**Task objective**. Write out the whole listing word for word.

**Material provided**.
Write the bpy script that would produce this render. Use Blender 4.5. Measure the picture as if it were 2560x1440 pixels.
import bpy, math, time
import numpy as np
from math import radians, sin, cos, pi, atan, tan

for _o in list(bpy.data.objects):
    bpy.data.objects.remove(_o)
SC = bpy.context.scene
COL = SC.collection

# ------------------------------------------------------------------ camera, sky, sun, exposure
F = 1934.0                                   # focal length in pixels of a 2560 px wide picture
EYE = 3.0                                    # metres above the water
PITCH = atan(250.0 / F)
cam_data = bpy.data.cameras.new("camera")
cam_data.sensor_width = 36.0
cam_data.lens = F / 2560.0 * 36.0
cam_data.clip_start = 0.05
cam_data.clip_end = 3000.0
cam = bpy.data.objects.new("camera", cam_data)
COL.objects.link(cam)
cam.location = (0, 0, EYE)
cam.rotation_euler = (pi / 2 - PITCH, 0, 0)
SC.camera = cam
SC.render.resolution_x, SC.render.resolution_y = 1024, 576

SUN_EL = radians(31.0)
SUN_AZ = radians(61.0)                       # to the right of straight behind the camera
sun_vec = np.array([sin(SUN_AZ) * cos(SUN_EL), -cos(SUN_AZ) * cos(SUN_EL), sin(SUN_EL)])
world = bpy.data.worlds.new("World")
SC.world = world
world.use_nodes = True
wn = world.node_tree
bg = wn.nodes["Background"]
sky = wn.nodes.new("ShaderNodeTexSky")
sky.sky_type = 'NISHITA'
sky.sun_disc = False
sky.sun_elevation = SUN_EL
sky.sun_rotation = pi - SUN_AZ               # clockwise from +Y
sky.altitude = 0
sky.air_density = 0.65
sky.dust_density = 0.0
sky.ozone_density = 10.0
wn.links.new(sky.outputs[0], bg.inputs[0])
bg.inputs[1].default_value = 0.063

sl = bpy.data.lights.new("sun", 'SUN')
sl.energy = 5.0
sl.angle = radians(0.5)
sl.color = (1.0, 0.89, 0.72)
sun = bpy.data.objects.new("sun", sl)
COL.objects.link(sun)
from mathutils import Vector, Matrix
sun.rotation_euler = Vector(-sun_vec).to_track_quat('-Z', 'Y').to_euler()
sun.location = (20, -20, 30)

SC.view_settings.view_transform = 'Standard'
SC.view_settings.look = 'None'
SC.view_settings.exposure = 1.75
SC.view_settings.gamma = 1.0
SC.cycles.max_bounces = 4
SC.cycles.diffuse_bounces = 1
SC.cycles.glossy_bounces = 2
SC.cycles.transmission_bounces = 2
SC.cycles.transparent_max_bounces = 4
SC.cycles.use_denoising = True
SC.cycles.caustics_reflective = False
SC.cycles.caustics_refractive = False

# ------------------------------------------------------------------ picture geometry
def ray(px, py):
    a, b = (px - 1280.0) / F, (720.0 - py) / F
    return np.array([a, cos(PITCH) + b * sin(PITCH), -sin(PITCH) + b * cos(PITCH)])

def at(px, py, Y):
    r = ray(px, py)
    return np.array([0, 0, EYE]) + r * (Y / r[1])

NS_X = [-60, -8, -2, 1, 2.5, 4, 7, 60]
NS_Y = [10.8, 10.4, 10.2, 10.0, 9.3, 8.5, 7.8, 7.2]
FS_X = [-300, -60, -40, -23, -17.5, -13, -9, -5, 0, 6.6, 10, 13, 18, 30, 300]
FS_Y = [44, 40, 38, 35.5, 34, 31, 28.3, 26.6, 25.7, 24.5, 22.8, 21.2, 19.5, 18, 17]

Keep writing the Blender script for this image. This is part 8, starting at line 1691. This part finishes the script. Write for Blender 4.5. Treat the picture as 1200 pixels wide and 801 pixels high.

**Result of the exercise**.
Write the bpy script that would produce this render. Use Blender 4.5. Measure the picture as if it were 2560x1440 pixels.
import bpy, math, time
import numpy as np
from math import radians, sin, cos, pi, atan, tan

for _o in list(bpy.data.objects):
    bpy.data.objects.remove(_o)
SC = bpy.context.scene
COL = SC.collection

# ------------------------------------------------------------------ camera, sky, sun, exposure
F = 1934.0                                   # focal length in pixels of a 2560 px wide picture
EYE = 3.0                                    # metres above the water
PITCH = atan(250.0 / F)
cam_data = bpy.data.cameras.new("camera")
cam_data.sensor_width = 36.0
cam_data.lens = F / 2560.0 * 36.0
cam_data.clip_start = 0.05
cam_data.clip_end = 3000.0
cam = bpy.data.objects.new("camera", cam_data)
COL.objects.link(cam)
cam.location = (0, 0, EYE)
cam.rotation_euler = (pi / 2 - PITCH, 0, 0)
SC.camera = cam
SC.render.resolution_x, SC.render.resolution_y = 1024, 576

SUN_EL = radians(31.0)
SUN_AZ = radians(61.0)                       # to the right of straight behind the camera
sun_vec = np.array([sin(SUN_AZ) * cos(SUN_EL), -cos(SUN_AZ) * cos(SUN_EL), sin(SUN_EL)])
world = bpy.data.worlds.new("World")
SC.world = world
world.use_nodes = True
wn = world.node_tree
bg = wn.nodes["Background"]
sky = wn.nodes.new("ShaderNodeTexSky")
sky.sky_type = 'NISHITA'
sky.sun_disc = False
sky.sun_elevation = SUN_EL
sky.sun_rotation = pi - SUN_AZ               # clockwise from +Y
sky.altitude = 0
sky.air_density = 0.65
sky.dust_density = 0.0
sky.ozone_density = 10.0
wn.links.new(sky.outputs[0], bg.inputs[0])
bg.inputs[1].default_value = 0.063

sl = bpy.data.lights.new("sun", 'SUN')
sl.energy = 5.0
sl.angle = radians(0.5)
sl.color = (1.0, 0.89, 0.72)
sun = bpy.data.objects.new("sun", sl)
COL.objects.link(sun)
from mathutils import Vector, Matrix
sun.rotation_euler = Vector(-sun_vec).to_track_quat('-Z', 'Y').to_euler()
sun.location = (20, -20, 30)

SC.view_settings.view_transform = 'Standard'
SC.view_settings.look = 'None'
SC.view_settings.exposure = 1.75
SC.view_settings.gamma = 1.0
SC.cycles.max_bounces = 4
SC.cycles.diffuse_bounces = 1
SC.cycles.glossy_bounces = 2
SC.cycles.transmission_bounces = 2
SC.cycles.transparent_max_bounces = 4
SC.cycles.use_denoising = True
SC.cycles.caustics_reflective = False
SC.cycles.caustics_refractive = False

# ------------------------------------------------------------------ picture geometry
def ray(px, py):
    a, b = (px - 1280.0) / F, (720.0 - py) / F
    return np.array([a, cos(PITCH) + b * sin(PITCH), -sin(PITCH) + b * cos(PITCH)])

def at(px, py, Y):
    r = ray(px, py)
    return np.array([0, 0, EYE]) + r * (Y / r[1])

NS_X = [-60, -8, -2, 1, 2.5, 4, 7, 60]
NS_Y = [10.8, 10.4, 10.2, 10.0, 9.3, 8.5, 7.8, 7.2]
FS_X = [-300, -60, -40, -23, -17.5, -13, -9, -5, 0, 6.6, 10, 13, 18, 30, 300]
FS_Y = [44, 40, 38, 35.5, 34, 31, 28.3, 26.6, 25.7, 24.5, 22.8, 21.2, 19.5, 18, 17]

Keep writing the Blender script for this image. This is part 8, starting at line 1691. This part finishes the script. Write for Blender 4.5. Treat the picture as 1200 pixels wide and 801 pixels high.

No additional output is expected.